==== Data provided

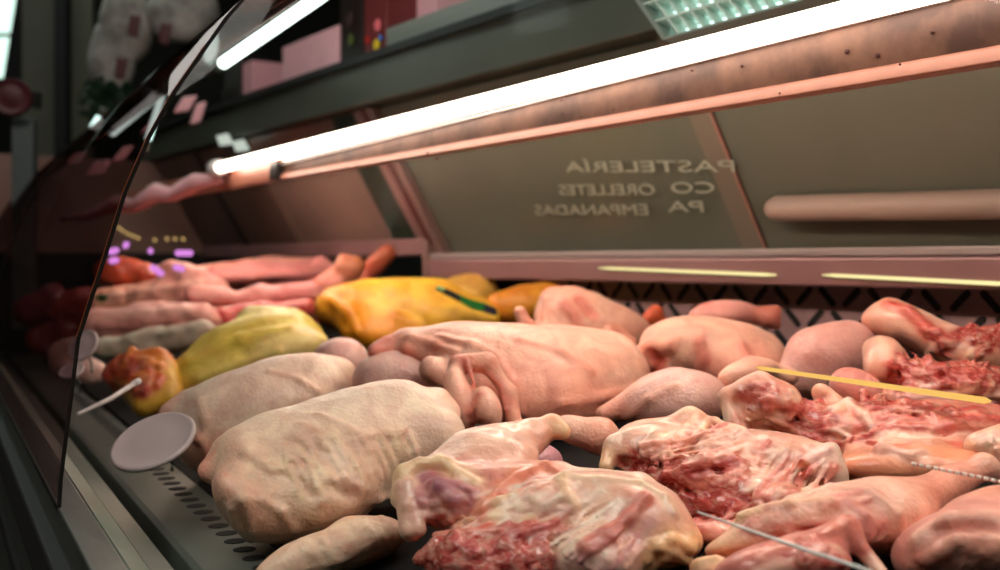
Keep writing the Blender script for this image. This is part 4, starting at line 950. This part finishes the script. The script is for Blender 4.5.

========
==== Data provided

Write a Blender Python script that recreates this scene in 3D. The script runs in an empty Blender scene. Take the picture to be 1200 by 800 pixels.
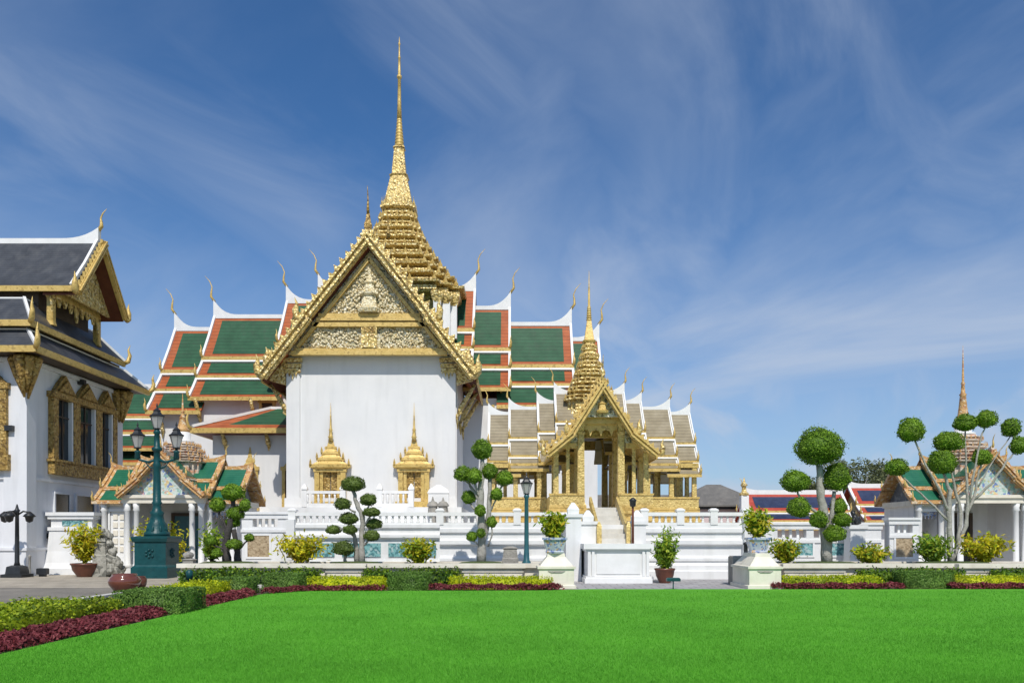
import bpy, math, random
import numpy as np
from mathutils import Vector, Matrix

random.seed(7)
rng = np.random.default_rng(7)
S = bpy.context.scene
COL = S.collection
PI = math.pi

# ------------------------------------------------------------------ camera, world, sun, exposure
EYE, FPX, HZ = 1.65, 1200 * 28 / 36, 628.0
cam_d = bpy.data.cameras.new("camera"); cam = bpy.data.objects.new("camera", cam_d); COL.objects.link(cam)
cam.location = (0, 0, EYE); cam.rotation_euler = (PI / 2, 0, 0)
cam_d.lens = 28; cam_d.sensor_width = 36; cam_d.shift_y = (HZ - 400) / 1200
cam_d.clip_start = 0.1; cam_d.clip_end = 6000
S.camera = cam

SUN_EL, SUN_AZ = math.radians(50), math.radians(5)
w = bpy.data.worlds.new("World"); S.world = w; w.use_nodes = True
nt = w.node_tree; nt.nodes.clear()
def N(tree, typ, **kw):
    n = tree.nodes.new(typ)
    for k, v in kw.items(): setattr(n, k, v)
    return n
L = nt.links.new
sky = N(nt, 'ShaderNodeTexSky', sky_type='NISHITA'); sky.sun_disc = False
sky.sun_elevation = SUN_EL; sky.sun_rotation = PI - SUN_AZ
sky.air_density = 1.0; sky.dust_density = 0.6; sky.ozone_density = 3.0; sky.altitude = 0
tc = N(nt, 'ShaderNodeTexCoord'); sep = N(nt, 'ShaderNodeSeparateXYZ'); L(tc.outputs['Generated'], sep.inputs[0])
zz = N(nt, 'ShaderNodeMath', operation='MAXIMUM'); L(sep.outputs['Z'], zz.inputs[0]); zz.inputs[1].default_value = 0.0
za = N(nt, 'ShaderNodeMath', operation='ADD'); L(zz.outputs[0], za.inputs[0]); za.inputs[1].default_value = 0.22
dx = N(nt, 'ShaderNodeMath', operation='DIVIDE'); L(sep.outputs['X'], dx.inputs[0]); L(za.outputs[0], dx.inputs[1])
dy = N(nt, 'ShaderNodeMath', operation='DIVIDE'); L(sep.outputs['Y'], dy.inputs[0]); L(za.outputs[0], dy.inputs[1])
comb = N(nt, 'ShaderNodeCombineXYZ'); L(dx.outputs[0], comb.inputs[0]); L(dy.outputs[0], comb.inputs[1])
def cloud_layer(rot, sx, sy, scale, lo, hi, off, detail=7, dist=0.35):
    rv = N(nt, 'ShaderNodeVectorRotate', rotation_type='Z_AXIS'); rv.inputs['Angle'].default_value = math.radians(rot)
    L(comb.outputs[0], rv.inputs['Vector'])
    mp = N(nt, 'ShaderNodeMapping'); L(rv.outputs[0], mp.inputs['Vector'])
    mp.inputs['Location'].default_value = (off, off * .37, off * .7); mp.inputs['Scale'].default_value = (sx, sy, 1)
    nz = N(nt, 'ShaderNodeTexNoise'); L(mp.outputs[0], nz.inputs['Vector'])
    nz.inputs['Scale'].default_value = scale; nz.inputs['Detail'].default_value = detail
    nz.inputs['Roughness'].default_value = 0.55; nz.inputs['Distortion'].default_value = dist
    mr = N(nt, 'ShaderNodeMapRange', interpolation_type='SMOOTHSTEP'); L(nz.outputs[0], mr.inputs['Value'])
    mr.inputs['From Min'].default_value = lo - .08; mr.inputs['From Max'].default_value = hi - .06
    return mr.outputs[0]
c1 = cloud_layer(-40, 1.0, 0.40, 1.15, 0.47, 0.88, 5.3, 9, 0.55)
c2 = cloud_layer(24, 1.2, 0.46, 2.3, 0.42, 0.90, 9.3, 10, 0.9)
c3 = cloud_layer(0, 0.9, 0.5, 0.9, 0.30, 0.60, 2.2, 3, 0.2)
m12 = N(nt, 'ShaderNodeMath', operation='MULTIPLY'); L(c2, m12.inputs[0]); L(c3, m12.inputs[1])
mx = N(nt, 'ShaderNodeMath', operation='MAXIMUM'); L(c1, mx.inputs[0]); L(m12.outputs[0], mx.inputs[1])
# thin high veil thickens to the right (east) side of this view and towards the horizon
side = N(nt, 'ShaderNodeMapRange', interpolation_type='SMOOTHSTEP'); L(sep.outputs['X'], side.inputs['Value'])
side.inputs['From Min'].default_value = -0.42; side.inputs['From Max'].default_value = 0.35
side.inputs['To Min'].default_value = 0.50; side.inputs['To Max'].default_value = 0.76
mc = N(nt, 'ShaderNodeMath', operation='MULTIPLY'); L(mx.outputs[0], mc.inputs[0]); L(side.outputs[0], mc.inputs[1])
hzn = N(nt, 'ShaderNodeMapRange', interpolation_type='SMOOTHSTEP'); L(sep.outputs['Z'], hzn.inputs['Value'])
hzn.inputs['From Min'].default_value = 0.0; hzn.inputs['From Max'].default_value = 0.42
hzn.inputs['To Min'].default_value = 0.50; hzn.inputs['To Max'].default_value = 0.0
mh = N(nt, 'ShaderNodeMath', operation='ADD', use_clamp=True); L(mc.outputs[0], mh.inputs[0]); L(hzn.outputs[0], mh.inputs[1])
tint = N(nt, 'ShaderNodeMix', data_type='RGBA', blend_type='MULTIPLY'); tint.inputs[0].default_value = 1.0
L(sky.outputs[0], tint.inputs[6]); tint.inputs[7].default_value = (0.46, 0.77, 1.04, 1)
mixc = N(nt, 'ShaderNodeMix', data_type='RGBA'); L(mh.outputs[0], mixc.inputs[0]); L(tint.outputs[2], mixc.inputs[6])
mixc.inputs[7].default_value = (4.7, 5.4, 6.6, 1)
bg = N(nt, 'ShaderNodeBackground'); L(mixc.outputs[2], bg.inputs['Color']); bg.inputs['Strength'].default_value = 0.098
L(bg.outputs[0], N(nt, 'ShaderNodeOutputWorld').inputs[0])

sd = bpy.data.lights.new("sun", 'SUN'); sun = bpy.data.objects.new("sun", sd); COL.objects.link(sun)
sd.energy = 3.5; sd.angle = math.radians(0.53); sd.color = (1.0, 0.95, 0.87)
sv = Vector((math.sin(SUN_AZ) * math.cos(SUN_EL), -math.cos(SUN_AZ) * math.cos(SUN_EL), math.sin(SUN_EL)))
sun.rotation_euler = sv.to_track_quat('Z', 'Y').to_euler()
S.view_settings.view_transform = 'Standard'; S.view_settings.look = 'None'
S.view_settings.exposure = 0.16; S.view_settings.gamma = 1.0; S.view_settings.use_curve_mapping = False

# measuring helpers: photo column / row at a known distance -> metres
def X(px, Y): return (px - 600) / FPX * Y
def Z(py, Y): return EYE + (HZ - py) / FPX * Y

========
==== Data provided

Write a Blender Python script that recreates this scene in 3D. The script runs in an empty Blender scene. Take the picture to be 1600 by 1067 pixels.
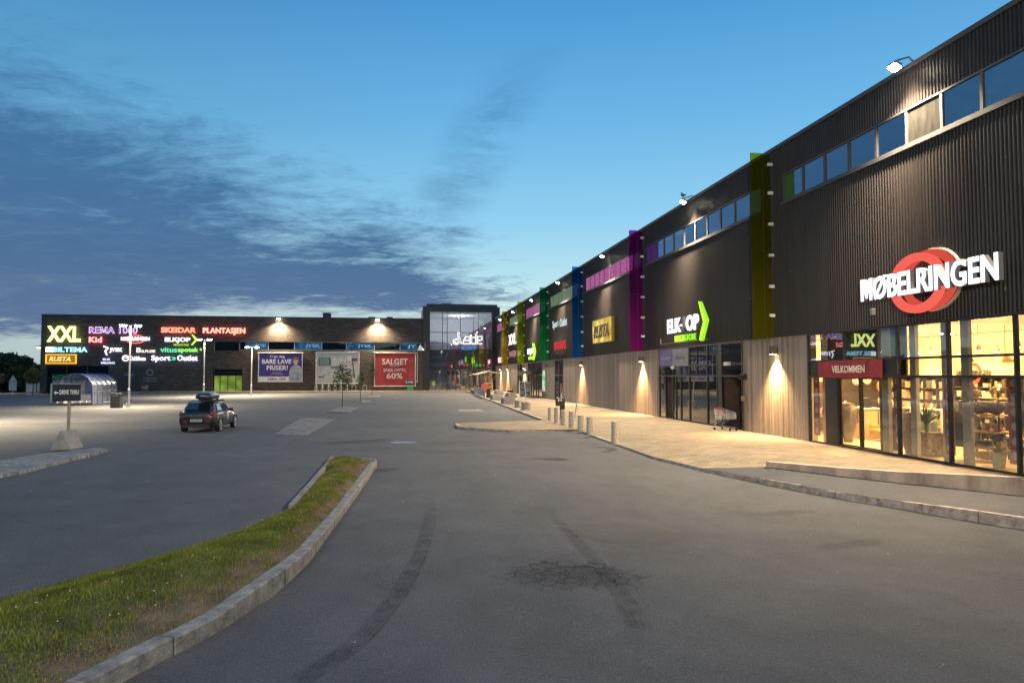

========

Pull out only the lines from the one with "by 800 pixels." up to and including the one with "PI = math.pi", and drop any pictures along the way.

▶ **Complete answer**:
Write a Blender Python script that recreates this scene in 3D. The script runs in an empty Blender scene. Take the picture to be 1200 by 800 pixels.
import bpy, math, random
import numpy as np
from mathutils import Vector, Matrix

random.seed(7)
rng = np.random.default_rng(7)
S = bpy.context.scene
COL = S.collection
PI = math.pi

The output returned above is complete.